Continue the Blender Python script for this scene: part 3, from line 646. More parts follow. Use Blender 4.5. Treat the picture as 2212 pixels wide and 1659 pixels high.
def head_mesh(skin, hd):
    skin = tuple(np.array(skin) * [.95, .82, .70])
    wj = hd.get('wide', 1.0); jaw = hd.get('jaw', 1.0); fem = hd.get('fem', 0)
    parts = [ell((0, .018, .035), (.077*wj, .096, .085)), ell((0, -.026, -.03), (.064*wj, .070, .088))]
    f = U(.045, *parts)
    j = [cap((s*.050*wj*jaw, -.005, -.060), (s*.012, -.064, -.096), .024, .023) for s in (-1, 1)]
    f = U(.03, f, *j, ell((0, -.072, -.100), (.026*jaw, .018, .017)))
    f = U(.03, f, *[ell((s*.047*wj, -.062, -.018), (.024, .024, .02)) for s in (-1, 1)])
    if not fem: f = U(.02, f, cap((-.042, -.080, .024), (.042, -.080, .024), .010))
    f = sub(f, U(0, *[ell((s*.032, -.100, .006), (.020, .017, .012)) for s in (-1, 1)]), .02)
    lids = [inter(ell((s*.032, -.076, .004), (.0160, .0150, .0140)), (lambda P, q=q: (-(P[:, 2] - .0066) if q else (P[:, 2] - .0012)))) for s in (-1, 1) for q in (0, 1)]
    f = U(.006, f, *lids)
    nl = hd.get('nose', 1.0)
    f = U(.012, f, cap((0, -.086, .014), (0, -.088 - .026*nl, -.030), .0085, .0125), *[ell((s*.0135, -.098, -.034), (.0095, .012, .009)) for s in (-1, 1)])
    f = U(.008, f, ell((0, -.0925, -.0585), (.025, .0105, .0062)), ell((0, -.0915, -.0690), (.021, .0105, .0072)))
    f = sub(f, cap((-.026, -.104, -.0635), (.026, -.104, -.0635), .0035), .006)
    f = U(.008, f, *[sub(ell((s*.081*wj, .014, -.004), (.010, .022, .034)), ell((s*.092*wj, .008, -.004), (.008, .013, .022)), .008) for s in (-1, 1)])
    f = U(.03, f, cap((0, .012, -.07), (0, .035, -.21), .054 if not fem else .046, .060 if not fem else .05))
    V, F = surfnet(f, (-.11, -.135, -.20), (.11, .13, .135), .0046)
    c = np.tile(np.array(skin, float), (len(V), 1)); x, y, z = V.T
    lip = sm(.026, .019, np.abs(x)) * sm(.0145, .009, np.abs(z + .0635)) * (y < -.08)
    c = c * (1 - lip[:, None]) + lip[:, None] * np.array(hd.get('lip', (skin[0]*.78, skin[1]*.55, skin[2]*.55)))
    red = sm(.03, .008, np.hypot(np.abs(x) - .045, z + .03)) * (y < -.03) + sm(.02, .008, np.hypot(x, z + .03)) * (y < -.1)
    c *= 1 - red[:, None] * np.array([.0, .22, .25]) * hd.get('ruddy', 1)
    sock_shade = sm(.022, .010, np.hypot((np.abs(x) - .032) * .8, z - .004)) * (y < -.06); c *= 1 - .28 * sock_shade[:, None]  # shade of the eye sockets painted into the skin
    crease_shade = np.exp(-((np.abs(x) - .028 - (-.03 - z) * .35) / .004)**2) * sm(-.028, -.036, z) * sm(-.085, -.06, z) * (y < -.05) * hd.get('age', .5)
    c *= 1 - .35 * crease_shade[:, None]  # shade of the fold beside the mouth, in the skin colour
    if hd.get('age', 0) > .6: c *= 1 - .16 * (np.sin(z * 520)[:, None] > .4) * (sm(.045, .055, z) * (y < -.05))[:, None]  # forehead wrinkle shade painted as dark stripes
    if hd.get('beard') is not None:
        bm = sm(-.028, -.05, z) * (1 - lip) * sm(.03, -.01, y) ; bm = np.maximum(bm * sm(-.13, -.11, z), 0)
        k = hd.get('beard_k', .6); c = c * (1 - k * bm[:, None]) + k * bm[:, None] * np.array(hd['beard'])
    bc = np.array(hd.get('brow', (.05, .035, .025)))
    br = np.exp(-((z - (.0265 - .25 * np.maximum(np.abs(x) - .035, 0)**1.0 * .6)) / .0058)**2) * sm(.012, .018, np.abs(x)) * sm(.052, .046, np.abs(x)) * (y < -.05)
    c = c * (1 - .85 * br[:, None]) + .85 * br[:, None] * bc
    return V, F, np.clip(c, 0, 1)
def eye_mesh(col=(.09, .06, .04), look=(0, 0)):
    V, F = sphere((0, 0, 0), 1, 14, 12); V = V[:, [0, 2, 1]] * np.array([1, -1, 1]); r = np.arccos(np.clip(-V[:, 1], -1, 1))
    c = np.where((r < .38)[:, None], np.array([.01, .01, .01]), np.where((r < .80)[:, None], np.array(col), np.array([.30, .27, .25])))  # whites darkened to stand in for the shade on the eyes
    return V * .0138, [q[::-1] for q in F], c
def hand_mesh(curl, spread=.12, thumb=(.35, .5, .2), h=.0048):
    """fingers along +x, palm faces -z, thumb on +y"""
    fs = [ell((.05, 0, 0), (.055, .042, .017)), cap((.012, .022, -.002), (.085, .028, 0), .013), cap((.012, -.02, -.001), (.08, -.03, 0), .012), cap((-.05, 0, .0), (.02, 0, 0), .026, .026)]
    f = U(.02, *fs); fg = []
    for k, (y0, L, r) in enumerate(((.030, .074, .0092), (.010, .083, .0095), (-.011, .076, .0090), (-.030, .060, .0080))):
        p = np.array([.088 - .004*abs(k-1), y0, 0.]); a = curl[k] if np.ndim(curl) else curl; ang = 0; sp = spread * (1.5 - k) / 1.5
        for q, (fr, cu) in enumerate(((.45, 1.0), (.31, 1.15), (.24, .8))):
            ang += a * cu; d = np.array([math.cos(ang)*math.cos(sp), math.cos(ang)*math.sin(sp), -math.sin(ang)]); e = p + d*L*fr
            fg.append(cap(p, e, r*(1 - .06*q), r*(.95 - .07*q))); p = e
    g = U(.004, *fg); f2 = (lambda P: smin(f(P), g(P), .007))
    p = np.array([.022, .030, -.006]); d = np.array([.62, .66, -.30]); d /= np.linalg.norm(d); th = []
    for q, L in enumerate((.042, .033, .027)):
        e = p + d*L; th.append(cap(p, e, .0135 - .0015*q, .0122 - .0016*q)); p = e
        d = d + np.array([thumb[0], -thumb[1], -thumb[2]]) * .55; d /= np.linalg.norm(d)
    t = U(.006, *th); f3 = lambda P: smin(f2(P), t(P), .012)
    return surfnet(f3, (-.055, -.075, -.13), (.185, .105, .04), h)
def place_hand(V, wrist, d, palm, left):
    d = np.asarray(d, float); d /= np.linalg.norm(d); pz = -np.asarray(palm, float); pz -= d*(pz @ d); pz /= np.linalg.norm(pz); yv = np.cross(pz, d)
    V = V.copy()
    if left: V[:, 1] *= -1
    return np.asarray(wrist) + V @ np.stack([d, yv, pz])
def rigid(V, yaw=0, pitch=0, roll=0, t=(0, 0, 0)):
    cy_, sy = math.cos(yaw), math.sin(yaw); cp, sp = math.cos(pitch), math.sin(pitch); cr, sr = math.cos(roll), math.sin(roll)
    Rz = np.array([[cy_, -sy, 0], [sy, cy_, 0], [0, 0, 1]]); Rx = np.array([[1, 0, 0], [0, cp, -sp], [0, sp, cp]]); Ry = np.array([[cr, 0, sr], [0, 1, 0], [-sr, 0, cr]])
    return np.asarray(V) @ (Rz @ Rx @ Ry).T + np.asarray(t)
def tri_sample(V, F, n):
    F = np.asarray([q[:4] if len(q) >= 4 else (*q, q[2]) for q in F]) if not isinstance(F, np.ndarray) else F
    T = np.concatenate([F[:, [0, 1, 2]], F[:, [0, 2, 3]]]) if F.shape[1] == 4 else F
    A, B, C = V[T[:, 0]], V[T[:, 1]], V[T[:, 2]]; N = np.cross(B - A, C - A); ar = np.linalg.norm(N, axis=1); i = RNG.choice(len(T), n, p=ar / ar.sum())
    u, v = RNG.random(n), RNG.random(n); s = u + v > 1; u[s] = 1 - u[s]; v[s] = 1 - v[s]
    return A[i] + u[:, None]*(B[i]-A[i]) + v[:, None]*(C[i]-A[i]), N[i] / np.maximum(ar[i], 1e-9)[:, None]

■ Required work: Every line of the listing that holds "wide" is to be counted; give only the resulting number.

■ Result for this exercise: 2